LONG DIVISION

Not only is it possible to perform long division with our bead material, but the work is so delightful that it becomes an arithmetical pastime especially adapted to the child's home activities. Using the beads clarifies the different steps of the operation, creating almost a rational arithmetic which supersedes the common empirical methods, that reduce the mechanism of abstract operations to a simple routine. For this reason, these pastimes prepare the way for the rational processes of mathematics which the child meets in the higher grades.

The bead frame will no longer suffice here. We need the square arithmetic board used for the first partial multiplications and for short division. However, we require several such boards and an adequate provision of beads. The work is too complicated to be described clearly, but in practise it is easy and most interesting.

It is sufficient here to suggest the method of procedure with the material. The units, tens, hundreds, etc., are expressed by different-colored beads: units, white; tens, green; hundreds, red. Then there are racks of different colors: white for the simple units, tens, and hundreds; gray for the thousands; black for the millions. There also are boxes, which on the outside are white, gray, or black, and on the inside white, green, or red. And for each box there is a corresponding rack containing ten tubes with ten beads in each.

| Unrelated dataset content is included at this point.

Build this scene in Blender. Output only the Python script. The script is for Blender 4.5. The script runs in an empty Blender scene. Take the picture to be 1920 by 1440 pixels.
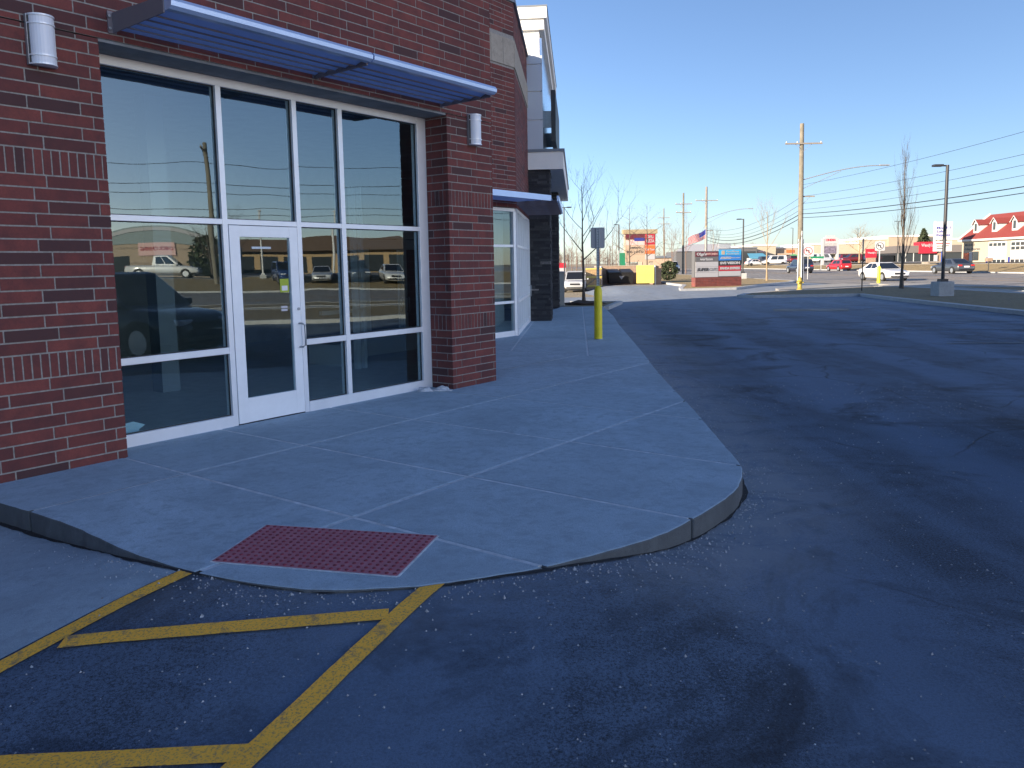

Suppose we must divide 87,632 by 64. Five of the boxes are put in a row, arranged from left to right according to the value of their color, as follows: two gray boxes—one green inside and the other white—and three white boxes with the inside respectively red, green, and white. In the first box to the left we put 8 green beads; in the second box 7 white beads; in the third, 6 red beads; in the fourth 3 green beads; and in the fifth box 2 white beads. Back of each box is one of the racks with ten tubes filled with beads of corresponding colors. These beads—ten in each tube—are used in exchanging the units of a higher denomination for those of a lower.

The child here is solving a problem in long division. (A Montessori School, Barcelona, Spain.)

There are two arithmetic boards, one next to the other, placed below the row of boxes. In the one to the left, the little cardboard with the figure 6 is inserted in the slot we have described, and in the other to the right the figure 4.

Now to divide 87,632 by 64, place the first two boxes at the left (containing 8 and 7 beads respectively) above the two arithmetic boards. On the first board the eight beads are arranged in rows of six, as in the more simple division. On the second board the seven beads are arranged in rows of four, corresponding to the number indicated by the red figure. The two quotients must be reduced with reference to the quotient in the first arithmetic board. All the other is considered as a remainder. The quotient in this case is 1 and the remainders are 2 on the first board and 3 on the second.

When this is finished, the boxes are moved up one place and then the first box is out of the game, its place having been taken by the second box; so the gray-green box is no longer above the first board but the gray-white one instead, and above the second board we must place the box with the red beads.